Sunday, 22 de December de 2024 ISSN 1519-7670 - Ano 24 - nº 1319

O burro na sala dos paulistas

Inconfidência de funcionário que trabalha na assessoria de comunicação do governo de São Paulo dá conta de que a comissão de gestão da crise hídrica não considera seriamente realizar um racionamento de cinco dias sem água e dois dias com fornecimento. Técnicos afirmam que os riscos seriam muito grandes.

O ponto máximo do corte seria quatro dias sem água seguidos de dois dias com fornecimento sob pressão reduzida. A ameaça de cinco dias de seca é o burro na sala.

Há um grande descontentamento em algumas secretarias cujas atribuições são afetadas diretamente pela incúria da Sabesp e do governador Geraldo Alckmin. Os assessores de comunicação dessas secretarias foram alijados do centro de decisões e se veem obrigados a lidar diariamente com medidas restritivas que são inventadas sem que sejam consultados. A secretaria da Educação, por exemplo, foi surpreendida pelo anúncio de corte de verba para higiene e limpeza nas escolas públicas.

A centralização de decisões é uma das medidas mais comuns na gestão de crises que podem afetar a reputação de governantes ou de empresas. Portanto, compreende-se a preocupação do governador Geraldo Alckmin e seu subsecretário de Comunicação em evitar que os bastidores de reuniões estratégicas vazem por meio de funcionários descontentes.
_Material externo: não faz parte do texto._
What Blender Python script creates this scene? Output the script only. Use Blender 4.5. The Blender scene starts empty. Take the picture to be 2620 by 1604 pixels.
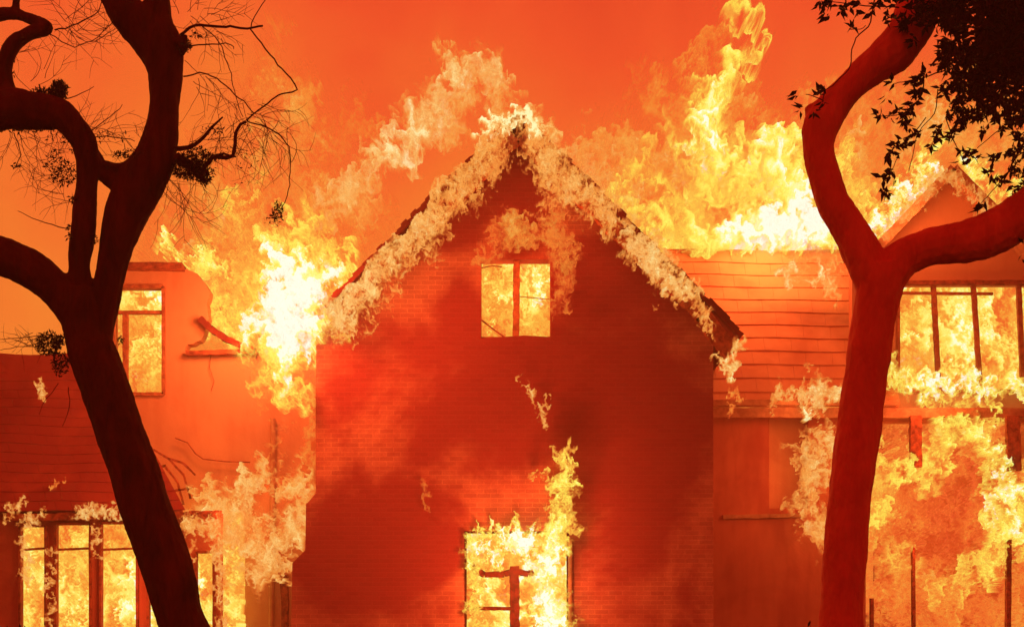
import bpy, bmesh, math, random
import numpy as np
from mathutils import Vector, geometry
R = math.radians
random.seed(7)
rng = np.random.default_rng(11)

# ------------------------------------------------------------------ camera
CAM_D, CAM_Z, HOR = 24.0, 1.6, 1565.0          # house front stands 24 m from the camera
FW = 16.6                                       # metres of house front across the frame
def S(Y): return FW * (Y + CAM_D) / CAM_D / 2620.0
def P(px, py, Y): return Vector(((px - 1310.0) * S(Y), Y, CAM_Z + (HOR - py) * S(Y)))
C = bpy.context.scene.collection
cam = bpy.data.cameras.new('camera'); co = bpy.data.objects.new('camera', cam); C.objects.link(co)
co.location = (0, -CAM_D, CAM_Z); co.rotation_euler = (R(90), 0, 0)
cam.sensor_width = 36; cam.lens = 36 * CAM_D / FW; cam.shift_y = (HOR - 802) / 2620.0
cam.clip_start = .1; cam.clip_end = 3000
sc = bpy.context.scene; sc.camera = co
sc.view_settings.view_transform = 'Standard'; sc.view_settings.look = 'None'
sc.view_settings.exposure = .2; sc.view_settings.gamma = 1
sc.render.engine = 'CYCLES'
sc.cycles.use_denoising = True
sc.cycles.transparent_max_bounces = 48
sc.cycles.max_bounces = 5; sc.cycles.sample_clamp_indirect = 3
sc.render.film_transparent = False

# ------------------------------------------------------------------ node helpers
class NT:
    def __init__(s, tree): s.t = tree; s.n = tree.nodes; s.l = tree.links
    def add(s, typ, ins=None, **kw):
        n = s.n.new(typ)
        for k, v in kw.items(): setattr(n, k, v)
        for k, v in (ins or {}).items():
            if isinstance(v, bpy.types.NodeSocket): s.l.new(v, n.inputs[k])
            else: n.inputs[k].default_value = v
        return n
    def math(s, op, a, b=0.0, clamp=False):
        n = s.add('ShaderNodeMath', {0: a, 1: b}, operation=op, use_clamp=clamp); return n.outputs[0]
    def ramp(s, fac, stops, interp='LINEAR'):
        n = s.add('ShaderNodeValToRGB', {0: fac}); cr = n.color_ramp; cr.interpolation = interp
        while len(cr.elements) > 1: cr.elements.remove(cr.elements[-1])
        cr.elements[0].position = stops[0][0]; cr.elements[0].color = (*stops[0][1], 1)
        for p, c in stops[1:]:
            e = cr.elements.new(p); e.color = (*c, 1)
        return n.outputs[0]
    def noise(s, vec, scale, detail=4, rough=.55, dist=0):
        n = s.add('ShaderNodeTexNoise', {'Vector': vec, 'Scale': scale, 'Detail': detail, 'Roughness': rough, 'Distortion': dist}); return n.outputs[0]
    def mix(s, f, a, b, blend='MIX'):
        n = s.add('ShaderNodeMix', None, data_type='RGBA', blend_type=blend)
        for k, v in ((0, f), (6, a), (7, b)):
            if isinstance(v, bpy.types.NodeSocket): s.l.new(v, n.inputs[k])
            else: n.inputs[k].default_value = (*v, 1) if isinstance(v, tuple) and len(v) == 3 else v
        return n.outputs[2]

# ------------------------------------------------------------------ world: night sky full of fire-lit smoke
w = bpy.data.worlds.new('World'); sc.world = w; w.use_nodes = True
t = NT(w.node_tree); t.n.clear()
tc = t.add('ShaderNodeTexCoord'); sep = t.add('ShaderNodeSeparateXYZ', {0: tc.outputs['Generated']})
n1 = t.noise(tc.outputs['Generated'], 5.0, 3, .5, .4)
n2 = t.noise(tc.outputs['Generated'], 16.0, 4, .55, .5)
el = t.math('ADD', sep.outputs[2], t.math('MULTIPLY', t.math('SUBTRACT', n1, .5), .46))
el = t.math('ADD', el, t.math('MULTIPLY', t.math('SUBTRACT', n2, .5), .12))
sky = t.ramp(el, [(0.0, (.87, .25, .03)), (.14, (.87, .23, .028)), (.24, (.86, .175, .025)), (.32, (.85, .125, .023)), (.40, (.82, .08, .02)), (.5, (.70, .05, .016)), (1.0, (.5, .028, .012))])
front = t.add('ShaderNodeMapRange', {0: sep.outputs[1], 1: -.6, 2: .5, 3: .62, 4: 1.0}).outputs[0]
redder = t.add('ShaderNodeMapRange', {0: sep.outputs[1], 1: -.5, 2: .5, 3: 1.0, 4: 0.0}).outputs[0]   # away from the fire the smoke glows only deep red
sky = t.mix(redder, sky, t.mix(1.0, sky, (1.0, .42, 1.0), 'MULTIPLY'))
bg = t.add('ShaderNodeBackground', {0: sky, 1: front})
t.add('ShaderNodeOutputWorld', {0: bg.outputs[0]})

# ------------------------------------------------------------------ materials
MATS = {}
def surf(name, col_fn, rough=.85, bump=None, spec=.2):
    m = bpy.data.materials.new(name); m.use_nodes = True; t = NT(m.node_tree); t.n.clear()
    tc = t.add('ShaderNodeTexCoord').outputs['Object']
    col, hgt = col_fn(t, tc)
    b = t.add('ShaderNodeBsdfPrincipled', {'Roughness': rough, 'Specular IOR Level': spec})
    if isinstance(col, tuple): b.inputs['Base Color'].default_value = (*col, 1)
    else: t.l.new(col, b.inputs['Base Color'])
    if hgt is not None:
        bp = t.add('ShaderNodeBump', {'Height': hgt, 'Strength': (bump or (.5, .02))[0], 'Distance': (bump or (.5, .02))[1]})
        t.l.new(bp.outputs[0], b.inputs['Normal'])
    t.add('ShaderNodeOutputMaterial', {0: b.outputs[0]}); MATS[name] = m; return m

def brick_fn(t, tc):
    sp = t.add('ShaderNodeSeparateXYZ', {0: tc})
    xz = t.add('ShaderNodeCombineXYZ', {0: t.math('ADD', sp.outputs[0], sp.outputs[1]), 1: sp.outputs[2], 2: 0.0}).outputs[0]
    wob = t.add('ShaderNodeTexNoise', {'Vector': xz, 'Scale': 2.0, 'Detail': 2}).outputs[1]
    v = t.add('ShaderNodeVectorMath', {0: xz, 1: t.add('ShaderNodeVectorMath', {0: wob, 3: .012}, operation='SCALE').outputs[0]}, operation='ADD').outputs[0]
    br = t.add('ShaderNodeTexBrick', {'Vector': v, 'Color1': (.60, .19, .15, 1), 'Color2': (.48, .14, .115, 1), 'Mortar': (.72, .27, .2, 1),
               'Scale': 1.0, 'Mortar Size': .006, 'Mortar Smooth': .3, 'Bias': 0.0, 'Brick Width': .225, 'Row Height': .075})
    big = t.noise(tc, .55, 5, .6, .6)
    mid = t.noise(tc, 3.0, 5, .65, .2)
    def dark_blob(cx, cz, rx, rz):   # smoke marks, plus shade painted into brick the firelight barely reaches
        mp = t.add('ShaderNodeVectorMath', {0: t.add('ShaderNodeVectorMath', {0: tc, 1: (cx, 0, cz)}, operation='SUBTRACT').outputs[0], 1: (1 / rx, 0, 1 / rz)}, operation='MULTIPLY').outputs[0]
        return t.math('SUBTRACT', 1.0, t.add('ShaderNodeVectorMath', {0: mp}, operation='LENGTH').outputs[1], True)
    st = 0.0
    for px, py, rx, rz in ((1340, 1000, 4.4, 1.9), (1320, 450, .9, 1.9), (940, 1420, 2.1, 2.0), (1650, 1150, 1.9, 4.2), (1150, 580, 1.3, .9), (1540, 720, 1.3, 1.6), (1170, 800, .7, 1.3)):
        q = P(px, py, 0); st = t.math('MAXIMUM', st, dark_blob(q.x, q.z, rx, rz))
    big = t.math('ADD', t.math('MULTIPLY', big, .75), t.math('MULTIPLY', st, .44))
    soot_shade = t.add('ShaderNodeMapRange', {0: t.math('ADD', big, t.math('MULTIPLY', mid, .16)), 1: .44, 2: .70, 3: 0.0, 4: .95}, interpolation_type='SMOOTHSTEP').outputs[0]
    col = t.mix(soot_shade, br.outputs[0], t.mix(.6, t.mix(1.0, br.outputs[0], (.58, .17, .30), 'MULTIPLY'), (.28, .022, .034)))
    fine = t.noise(tc, 40, 3, .6)
    col = t.mix(.25, col, t.ramp(fine, [(.3, (.3, .3, .3)), (.7, (1, 1, 1))]), 'MULTIPLY')
    h = t.math('SUBTRACT', 1.0, br.outputs[1]); h = t.math('ADD', h, t.math('MULTIPLY', fine, .5))
    return col, h
surf('sooty_brick', brick_fn, .92, (.35, .006))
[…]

No entanto, a preocupação não tem fundamento, porque a imprensa não demonstra nenhuma disposição para questionar suas políticas públicas – ou a falta delas. Pelo contrário: diante da evidência de que o corte de fornecimento tem potencial para causar transtornos nas escolas, o que fazem os jornais?

O Estado de S. Paulo publica que as universidades públicas do Estado cogitam suspender aulas, pela impossibilidade de realizar a limpeza de banheiros, por exemplo – e temem que isso venha a prejudicar o andamento de pesquisas. Já a Folha de S. Paulo foi atrás de especulações sobre restrições ao uso de água nas escolas municipais.

Segundo a Folha, alguns diretores de escolas municipais decidiram vetar o uso de escovas de dentes e supervisionar o acesso de alunos aos bebedouros. O texto se refere a interpretações extremadas de uma orientação oficial da Secretaria Municipal de Educação, no sentido de que as escolas promovam ações contra o desperdício, cuidem da manutenção para evitar vazamentos e aproveitem para orientar os alunos sobre o uso racional da água.

Secos e molhados

Como se vê, trata-se de iniciativa necessária, diante da gravidade que a crise pode adquirir com a volta às aulas. O objetivo da recomendação é conseguir que as escolas da capital paulista reduzam em 20% o consumo de água. No entanto, o jornal faz parecer que alguns diretores de escolas municipais são estúpidos ao tomarem “medidas extremas”.

Enquanto isso, a imprensa agasalha passivamente a estratégia de comunicação do governo do Estado, que conseguiu diminuir as notícias negativas sobre as causas da falta de água, por exemplo, dando destaque a iniciativas atuais, que deveriam ter sido tomadas muitos anos atrás.

Nesta quarta-feira (4/2), além das referências às universidades públicas e escolas municipais, o leitor vai encontrar notícias sobre proposta de lei para obrigar os novos edifícios a economizar água e o anúncio de obras para interligar os reservatórios da região metropolitana.

Sempre que é necessário tomar medidas emergenciais, deve-se analisar os possíveis danos colaterais. Por exemplo, a reversão do fluxo do rio Juquiá, já considerada no passado, tem provocado reações de entidades ambientalistas: o rio Ribeira, do qual o Juquiá é tributário, vem sofrendo uma constante perda de volume por causa de abusos na retirada de areia. Essa areia alimenta a indústria de construção civil na capital paulista. Como se vê, a coisa não é assim tão simples.

Sempre foi papel da imprensa mostrar que toda questão tem múltiplas facetas, e não apenas “os dois lados”, como costumam justificar os jornais. No caso das medidas que o governador anuncia com anos de atraso, a imprensa engole, por exemplo, a isca do rodízio de cinco dias e ajuda a empurrar goela abaixo o racionamento que já está em curso há meses.

Jornalistas gostam de repetir a frase de Millôr Fernandes: “Jornalismo é oposição; o resto é armazém de secos e molhados”.

No caso da mídia tradicional brasileira, curiosamente, a citação vale apenas para alguns. Uma imprensa crítica em igual medida para todo o espectro político ajuda a melhorar as instituições públicas. Uma imprensa que se comporta como organização partidária e extensão de assessorias de comunicação é uma constante ameaça à democracia.